Scenes as source code
━━━━━━━━

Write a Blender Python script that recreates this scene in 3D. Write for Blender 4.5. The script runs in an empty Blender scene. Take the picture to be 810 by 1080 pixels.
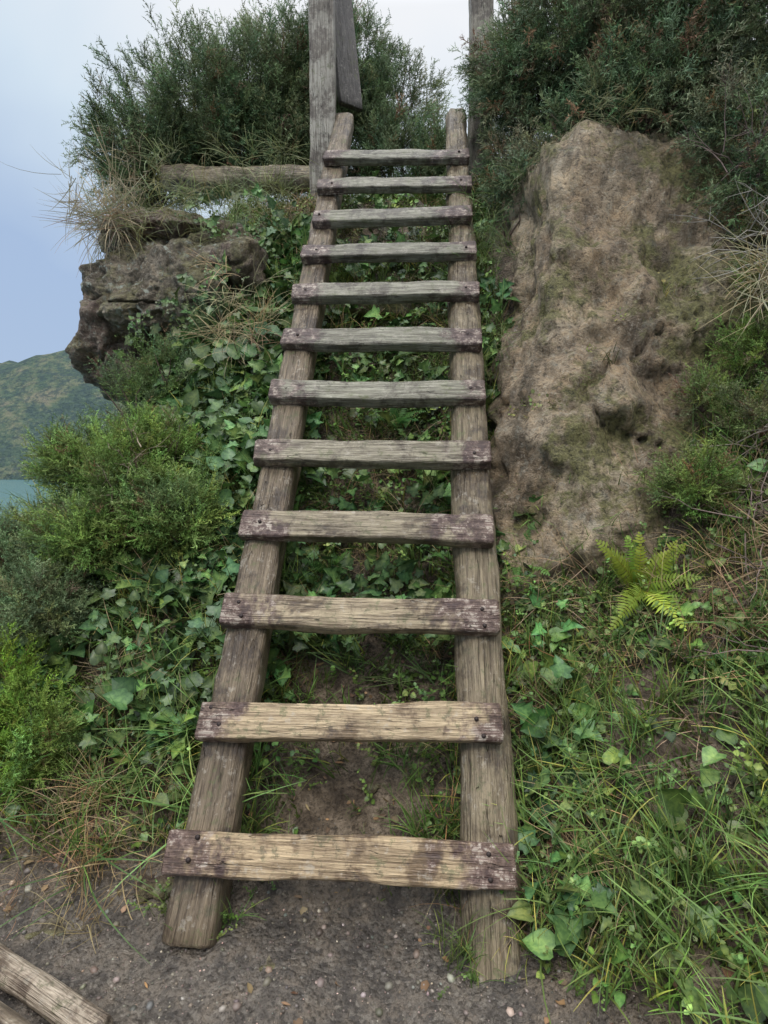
import bpy, bmesh, math, numpy as np
from mathutils import Vector, Matrix
rng = np.random.default_rng(7)
scene = bpy.context.scene

# ------------------------------------------------------------------ noise
def _hash(x, y, z, s):
    h = (x.astype(np.int64)*374761393 + y.astype(np.int64)*668265263 + z.astype(np.int64)*1274126177 + s*974634777) & 0xffffffff
    h = ((h ^ (h >> 13)) * 1103515245) & 0xffffffff
    h = ((h ^ (h >> 16)) * 69069) & 0xffffffff
    return ((h ^ (h >> 15)) & 0xffffff) / float(0xffffff)
def vnoise(p, s=0):
    i = np.floor(p).astype(np.int64); f = p - i; u = f*f*(3-2*f)
    r = 0
    for a in (0, 1):
        for b in (0, 1):
            for c in (0, 1):
                w = (u[:, 0] if a else 1-u[:, 0])*(u[:, 1] if b else 1-u[:, 1])*(u[:, 2] if c else 1-u[:, 2])
                r = r + w*_hash(i[:, 0]+a, i[:, 1]+b, i[:, 2]+c, s)
    return r*2-1
def fbm(p, o=4, s=0):
    r = 0; a = 1.0; t = 0
    for k in range(o):
        r = r + a*vnoise(p*(2.03**k)+k*7.3, s+k); t += a; a *= 0.5
    return r/t
def n2(x, y, sc, o=4, s=0):
    return fbm(np.stack([x*sc, y*sc, np.zeros_like(x)+0.37], 1), o, s)

# ------------------------------------------------------------------ mesh helpers
def tri_mesh(name, V, T, C=None, mat=None, smooth=False, parent=None, link=True):
    me = bpy.data.meshes.new(name)
    V = np.ascontiguousarray(V, dtype=np.float32); T = np.ascontiguousarray(T, dtype=np.int32)
    me.vertices.add(len(V)); me.vertices.foreach_set("co", V.ravel())
    me.loops.add(T.size); me.loops.foreach_set("vertex_index", T.ravel())
    me.polygons.add(len(T)); me.polygons.foreach_set("loop_start", np.arange(0, T.size, T.shape[1], dtype=np.int32))
    me.update(calc_edges=True)
    if smooth: me.polygons.foreach_set("use_smooth", np.ones(len(T), dtype=bool))
    if C is not None:
        at = me.color_attributes.new("Col", 'FLOAT_COLOR', 'POINT')
        c4 = np.ones((len(V), 4), dtype=np.float32); c4[:, :3] = C
        at.data.foreach_set("color", c4.ravel())
    if mat: me.materials.append(mat)
    ob = bpy.data.objects.new(name, me); scene.collection.objects.link(ob)
    if parent: ob.parent = parent
    return ob

class Bld:
    def __init__(s): s.V = []; s.T = []; s.C = []; s.n = 0
    def add(s, V, T, C):
        if len(V) == 0: return
        s.V.append(V); s.T.append(T+s.n); s.C.append(np.broadcast_to(C, (len(V), 3))); s.n += len(V)
    def inst(s, protos, P, D, scale, col, spin=None):
        """bake copies of protos at points P, local z along D"""
        N = len(P)
        if N == 0: return
        D = D/np.maximum(np.linalg.norm(D, axis=1, keepdims=True), 1e-6)
        if spin is None: spin = rng.uniform(0, 2*np.pi, N)
        ref = np.where(np.abs(D[:, 2:3]) > 0.9, np.array([[1., 0, 0]]), np.array([[0, 0, 1.]]))
        X = np.cross(ref, D); X /= np.linalg.norm(X, axis=1, keepdims=True); Y = np.cross(D, X)
        c = np.cos(spin)[:, None]; n = np.sin(spin)[:, None]
        X2 = X*c+Y*n; Y2 = -X*n+Y*c
        M = np.stack([X2, Y2, D], 2)*np.asarray(scale).reshape(-1, 1, 1)
        which = rng.integers(0, len(protos), N)
        for k, (pv, pt, pc) in enumerate(protos):
            ix = np.where(which == k)[0]
            if len(ix) == 0: continue
            V = np.einsum('nij,vj->nvi', M[ix], pv)+P[ix][:, None, :]
            C = col[ix][:, None, :]*pc[None]
            T = pt[None]+(np.arange(len(ix))*len(pv))[:, None, None]
            s.add(V.reshape(-1, 3), T.reshape(-1, 3), C.reshape(-1, 3))
    def make(s, name, mat, smooth=False, parent=None):
        return tri_mesh(name, np.concatenate(s.V), np.concatenate(s.T), np.concatenate(s.C), mat, smooth, parent)

def tube(path, rad, sides=5, cap=False):
    path = np.asarray(path, float); n = len(path); rad = np.broadcast_to(rad, (n,))
    t = np.gradient(path, axis=0); t /= np.linalg.norm(t, axis=1, keepdims=True)+1e-9
    ref = np.array([0, 0, 1.]) if abs(t[0, 2]) < .9 else np.array([1., 0, 0])
    a = np.cross(t, ref); a /= np.linalg.norm(a, axis=1, keepdims=True); b = np.cross(t, a)
    th = np.arange(sides)*2*np.pi/sides
    V = path[:, None]+rad[:, None, None]*(a[:, None]*np.cos(th)[None, :, None]+b[:, None]*np.sin(th)[None, :, None])
    V = V.reshape(-1, 3); T = []
    for i in range(n-1):
        for j in range(sides):
            p = i*sides+j; q = i*sides+(j+1) % sides
            T += [[p, q, q+sides], [p, q+sides, p+sides]]
    if cap:
        V = np.vstack([V, path[0], path[-1]])
        for j in range(sides):
            T += [[n*sides, (j+1) % sides, j], [n*sides+1, (n-1)*sides+j, (n-1)*sides+(j+1) % sides]]
    return V, np.array(T)

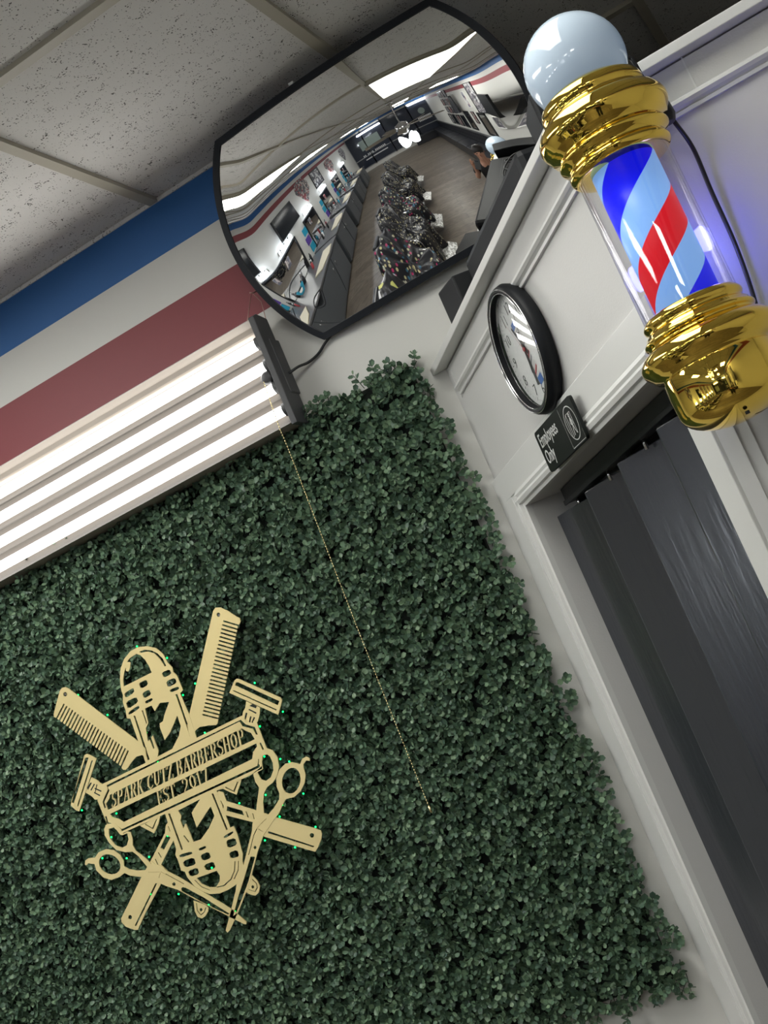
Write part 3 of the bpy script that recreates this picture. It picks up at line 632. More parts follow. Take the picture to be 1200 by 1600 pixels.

━━━━━━━━

What is expected
Quote all the records verbatim, dropping any pictures from your copy.

Expected answer
Write a Blender Python script that recreates this scene in 3D. Write for Blender 4.5. The script runs in an empty Blender scene. Take the picture to be 810 by 1080 pixels.
import bpy, bmesh, math, numpy as np
from mathutils import Vector, Matrix
rng = np.random.default_rng(7)
scene = bpy.context.scene

# ------------------------------------------------------------------ noise
def _hash(x, y, z, s):
    h = (x.astype(np.int64)*374761393 + y.astype(np.int64)*668265263 + z.astype(np.int64)*1274126177 + s*974634777) & 0xffffffff
    h = ((h ^ (h >> 13)) * 1103515245) & 0xffffffff
    h = ((h ^ (h >> 16)) * 69069) & 0xffffffff
    return ((h ^ (h >> 15)) & 0xffffff) / float(0xffffff)
def vnoise(p, s=0):
    i = np.floor(p).astype(np.int64); f = p - i; u = f*f*(3-2*f)
    r = 0
    for a in (0, 1):
        for b in (0, 1):
            for c in (0, 1):
                w = (u[:, 0] if a else 1-u[:, 0])*(u[:, 1] if b else 1-u[:, 1])*(u[:, 2] if c else 1-u[:, 2])
                r = r + w*_hash(i[:, 0]+a, i[:, 1]+b, i[:, 2]+c, s)
    return r*2-1
def fbm(p, o=4, s=0):
    r = 0; a = 1.0; t = 0
    for k in range(o):
        r = r + a*vnoise(p*(2.03**k)+k*7.3, s+k); t += a; a *= 0.5
    return r/t
def n2(x, y, sc, o=4, s=0):
    return fbm(np.stack([x*sc, y*sc, np.zeros_like(x)+0.37], 1), o, s)

# ------------------------------------------------------------------ mesh helpers
def tri_mesh(name, V, T, C=None, mat=None, smooth=False, parent=None, link=True):
    me = bpy.data.meshes.new(name)
    V = np.ascontiguousarray(V, dtype=np.float32); T = np.ascontiguousarray(T, dtype=np.int32)
    me.vertices.add(len(V)); me.vertices.foreach_set("co", V.ravel())
    me.loops.add(T.size); me.loops.foreach_set("vertex_index", T.ravel())
    me.polygons.add(len(T)); me.polygons.foreach_set("loop_start", np.arange(0, T.size, T.shape[1], dtype=np.int32))
    me.update(calc_edges=True)
    if smooth: me.polygons.foreach_set("use_smooth", np.ones(len(T), dtype=bool))
    if C is not None:
        at = me.color_attributes.new("Col", 'FLOAT_COLOR', 'POINT')
        c4 = np.ones((len(V), 4), dtype=np.float32); c4[:, :3] = C
        at.data.foreach_set("color", c4.ravel())
    if mat: me.materials.append(mat)
    ob = bpy.data.objects.new(name, me); scene.collection.objects.link(ob)
    if parent: ob.parent = parent
    return ob

class Bld:
    def __init__(s): s.V = []; s.T = []; s.C = []; s.n = 0
    def add(s, V, T, C):
        if len(V) == 0: return
        s.V.append(V); s.T.append(T+s.n); s.C.append(np.broadcast_to(C, (len(V), 3))); s.n += len(V)
    def inst(s, protos, P, D, scale, col, spin=None):
        """bake copies of protos at points P, local z along D"""
        N = len(P)
        if N == 0: return
        D = D/np.maximum(np.linalg.norm(D, axis=1, keepdims=True), 1e-6)
        if spin is None: spin = rng.uniform(0, 2*np.pi, N)
        ref = np.where(np.abs(D[:, 2:3]) > 0.9, np.array([[1., 0, 0]]), np.array([[0, 0, 1.]]))
        X = np.cross(ref, D); X /= np.linalg.norm(X, axis=1, keepdims=True); Y = np.cross(D, X)
        c = np.cos(spin)[:, None]; n = np.sin(spin)[:, None]
        X2 = X*c+Y*n; Y2 = -X*n+Y*c
        M = np.stack([X2, Y2, D], 2)*np.asarray(scale).reshape(-1, 1, 1)
        which = rng.integers(0, len(protos), N)
        for k, (pv, pt, pc) in enumerate(protos):
            ix = np.where(which == k)[0]
            if len(ix) == 0: continue
            V = np.einsum('nij,vj->nvi', M[ix], pv)+P[ix][:, None, :]
            C = col[ix][:, None, :]*pc[None]
            T = pt[None]+(np.arange(len(ix))*len(pv))[:, None, None]
            s.add(V.reshape(-1, 3), T.reshape(-1, 3), C.reshape(-1, 3))
    def make(s, name, mat, smooth=False, parent=None):
        return tri_mesh(name, np.concatenate(s.V), np.concatenate(s.T), np.concatenate(s.C), mat, smooth, parent)

def tube(path, rad, sides=5, cap=False):
    path = np.asarray(path, float); n = len(path); rad = np.broadcast_to(rad, (n,))
    t = np.gradient(path, axis=0); t /= np.linalg.norm(t, axis=1, keepdims=True)+1e-9
    ref = np.array([0, 0, 1.]) if abs(t[0, 2]) < .9 else np.array([1., 0, 0])
    a = np.cross(t, ref); a /= np.linalg.norm(a, axis=1, keepdims=True); b = np.cross(t, a)
    th = np.arange(sides)*2*np.pi/sides
    V = path[:, None]+rad[:, None, None]*(a[:, None]*np.cos(th)[None, :, None]+b[:, None]*np.sin(th)[None, :, None])
    V = V.reshape(-1, 3); T = []
    for i in range(n-1):
        for j in range(sides):
            p = i*sides+j; q = i*sides+(j+1) % sides
            T += [[p, q, q+sides], [p, q+sides, p+sides]]
    if cap:
        V = np.vstack([V, path[0], path[-1]])
        for j in range(sides):
            T += [[n*sides, (j+1) % sides, j], [n*sides+1, (n-1)*sides+j, (n-1)*sides+(j+1) % sides]]
    return V, np.array(T)

Write part 3 of the bpy script that recreates this picture. It picks up at line 632. More parts follow. Take the picture to be 1200 by 1600 pixels.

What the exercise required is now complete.